Ekleme Tarihi: 05 Mart 2021 - Cuma
Öğr. Gör. H. Feyyaz EBEOĞLUGİL - Farkında Mıyız?

Bir Medeniyetin İzdüşümü: Vakıflar

Kıymetli okurlarımız hepinize merhabalar. 2 Hafta süresince sizlere Türk Kültüründe önemli bir yer tutan ve İlk örneğini Hz. Ömer’in ortaya koyduğu önemli bir konuyu paylaşmaya çalışacağım.

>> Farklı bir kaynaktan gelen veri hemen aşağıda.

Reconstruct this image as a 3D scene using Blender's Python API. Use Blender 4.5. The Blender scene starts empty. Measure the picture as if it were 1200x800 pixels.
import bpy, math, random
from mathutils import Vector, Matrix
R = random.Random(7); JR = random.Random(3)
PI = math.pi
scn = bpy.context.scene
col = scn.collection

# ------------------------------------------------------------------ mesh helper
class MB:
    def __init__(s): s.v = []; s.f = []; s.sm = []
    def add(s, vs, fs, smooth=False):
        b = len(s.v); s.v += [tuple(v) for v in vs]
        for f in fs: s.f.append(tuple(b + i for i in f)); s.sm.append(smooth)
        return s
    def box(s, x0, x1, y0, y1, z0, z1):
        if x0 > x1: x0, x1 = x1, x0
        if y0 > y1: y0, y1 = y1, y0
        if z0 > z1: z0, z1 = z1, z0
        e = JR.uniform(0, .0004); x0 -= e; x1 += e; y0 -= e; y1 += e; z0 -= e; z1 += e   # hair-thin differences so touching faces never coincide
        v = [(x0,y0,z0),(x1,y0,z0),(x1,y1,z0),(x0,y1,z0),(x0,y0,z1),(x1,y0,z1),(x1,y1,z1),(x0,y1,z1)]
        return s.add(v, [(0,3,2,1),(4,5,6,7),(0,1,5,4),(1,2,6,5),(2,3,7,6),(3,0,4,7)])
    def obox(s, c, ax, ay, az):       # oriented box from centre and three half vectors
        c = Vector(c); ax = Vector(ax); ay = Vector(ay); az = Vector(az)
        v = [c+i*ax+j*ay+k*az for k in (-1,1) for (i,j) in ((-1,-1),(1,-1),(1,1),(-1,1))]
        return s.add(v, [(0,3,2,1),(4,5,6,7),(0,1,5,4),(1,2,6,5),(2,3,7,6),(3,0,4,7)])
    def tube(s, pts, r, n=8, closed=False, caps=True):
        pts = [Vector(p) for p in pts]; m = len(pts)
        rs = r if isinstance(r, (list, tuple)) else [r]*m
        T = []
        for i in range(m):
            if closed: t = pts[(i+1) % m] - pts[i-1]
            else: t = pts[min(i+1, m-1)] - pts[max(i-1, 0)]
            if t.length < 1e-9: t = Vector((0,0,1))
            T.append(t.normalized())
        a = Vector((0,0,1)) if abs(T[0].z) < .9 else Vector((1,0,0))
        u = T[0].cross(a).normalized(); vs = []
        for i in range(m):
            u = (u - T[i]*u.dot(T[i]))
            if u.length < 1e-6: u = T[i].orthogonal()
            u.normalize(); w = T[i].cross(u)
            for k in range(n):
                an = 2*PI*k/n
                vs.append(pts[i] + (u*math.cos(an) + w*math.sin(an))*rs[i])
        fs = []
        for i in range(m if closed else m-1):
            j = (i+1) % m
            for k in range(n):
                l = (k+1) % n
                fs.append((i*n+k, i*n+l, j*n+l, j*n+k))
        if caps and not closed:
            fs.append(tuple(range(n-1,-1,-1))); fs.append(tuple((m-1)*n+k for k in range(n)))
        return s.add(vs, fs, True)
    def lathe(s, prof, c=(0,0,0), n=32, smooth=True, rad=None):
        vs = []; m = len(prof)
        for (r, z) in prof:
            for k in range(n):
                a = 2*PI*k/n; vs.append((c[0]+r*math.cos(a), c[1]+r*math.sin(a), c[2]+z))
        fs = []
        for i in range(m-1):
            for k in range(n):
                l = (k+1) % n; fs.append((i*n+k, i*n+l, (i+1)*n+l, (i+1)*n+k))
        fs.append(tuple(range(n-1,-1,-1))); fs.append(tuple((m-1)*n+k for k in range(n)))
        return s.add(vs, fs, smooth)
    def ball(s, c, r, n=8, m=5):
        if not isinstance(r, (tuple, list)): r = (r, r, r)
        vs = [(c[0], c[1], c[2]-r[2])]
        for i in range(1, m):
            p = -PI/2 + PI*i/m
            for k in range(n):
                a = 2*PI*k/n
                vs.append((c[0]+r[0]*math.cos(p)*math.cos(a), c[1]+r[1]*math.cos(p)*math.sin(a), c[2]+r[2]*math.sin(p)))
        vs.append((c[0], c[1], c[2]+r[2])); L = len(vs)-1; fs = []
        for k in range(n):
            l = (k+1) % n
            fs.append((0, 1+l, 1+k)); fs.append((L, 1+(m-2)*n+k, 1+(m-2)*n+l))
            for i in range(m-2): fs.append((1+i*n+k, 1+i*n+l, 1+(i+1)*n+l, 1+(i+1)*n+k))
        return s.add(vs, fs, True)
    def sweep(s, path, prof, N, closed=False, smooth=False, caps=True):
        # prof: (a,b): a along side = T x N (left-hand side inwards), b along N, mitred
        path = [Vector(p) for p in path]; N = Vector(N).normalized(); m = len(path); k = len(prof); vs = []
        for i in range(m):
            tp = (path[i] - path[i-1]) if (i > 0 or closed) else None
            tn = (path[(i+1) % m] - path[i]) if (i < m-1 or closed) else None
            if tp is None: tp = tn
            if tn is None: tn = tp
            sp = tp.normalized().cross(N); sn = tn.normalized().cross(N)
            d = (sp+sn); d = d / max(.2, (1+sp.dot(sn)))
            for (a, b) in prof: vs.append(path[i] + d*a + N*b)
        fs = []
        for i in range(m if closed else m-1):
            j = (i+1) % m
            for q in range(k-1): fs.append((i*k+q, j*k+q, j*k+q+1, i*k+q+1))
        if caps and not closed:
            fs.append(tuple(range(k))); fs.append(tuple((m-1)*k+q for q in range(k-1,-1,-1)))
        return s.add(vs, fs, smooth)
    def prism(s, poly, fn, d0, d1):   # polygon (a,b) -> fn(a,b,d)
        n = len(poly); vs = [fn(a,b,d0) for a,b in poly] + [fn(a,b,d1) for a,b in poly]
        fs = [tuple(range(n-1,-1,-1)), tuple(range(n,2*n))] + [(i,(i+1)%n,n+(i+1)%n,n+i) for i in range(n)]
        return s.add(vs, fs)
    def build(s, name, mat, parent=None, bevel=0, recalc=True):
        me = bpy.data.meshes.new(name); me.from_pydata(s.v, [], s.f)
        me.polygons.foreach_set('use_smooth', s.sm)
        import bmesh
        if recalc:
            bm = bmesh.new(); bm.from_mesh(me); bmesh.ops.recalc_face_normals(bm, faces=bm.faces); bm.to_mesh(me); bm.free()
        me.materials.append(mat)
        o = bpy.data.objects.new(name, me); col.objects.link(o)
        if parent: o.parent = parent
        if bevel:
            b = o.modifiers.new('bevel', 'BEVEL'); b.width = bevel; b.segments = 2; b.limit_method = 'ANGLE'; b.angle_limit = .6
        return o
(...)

Arapça bir sözcük olan ‘vakf’; sözlük anlamı ile durdurma, hareketten alıkoyma, hareketsiz bırakma manalarına gelir. Ayrıca “tamamen verme, büsbütün verme” anlamını da içerir. İktisadi anlamda vakıf; kişisel çalışma ve gayretle elde edilen imkânların ve mal varlığının gönül rızasıyla paylaşılmasını öngören hukuki bir sistemdir. Vakıf, tarih boyunca süregelmiş yardımlaşma ve dayanışma duygusunun kurumsallaşmış halidir. O halde vakıf tüm insanlığın mutluluğunu amaçlayan bir sistemler bütünüdür. Tarihte ilk vakıf; Hazreti Ömer (r.a.)ın Hayber’in fethinden sonra ganimet olarak kendisine düşen bir arazinin satılmaması, miras bırakılmaması ve hibe edilmemesi şartı ile fakir, köle, misafir ve Allah yolunda olanların istifadesi için vermesi ilk vakıf olarak kabul edilmektedir. Vakıfların Anadolu’da hızla yaygınlaşıp önemli hale gelmesinde “sadaka, infak ve hayırda yarışma” ya teşvik edici mahiyetteki ayetlerin yanı sıra şu hadis-i şerifler etkili olmuştur. “Ademoğlu vefat edince ameli kesilir, ancak üç hususta müstesna: Sadaka-i cariye, faydalı ilim ve kendine dua eden hayırlı evlat” “İnsanların en hayırlısı insanlara faydalı olandır. Malın en hayırlısı Allah yolunda harcanandır. Vakfın en hayırlısı da insanların en çok duydukları ihtiyacı karşılayandır.”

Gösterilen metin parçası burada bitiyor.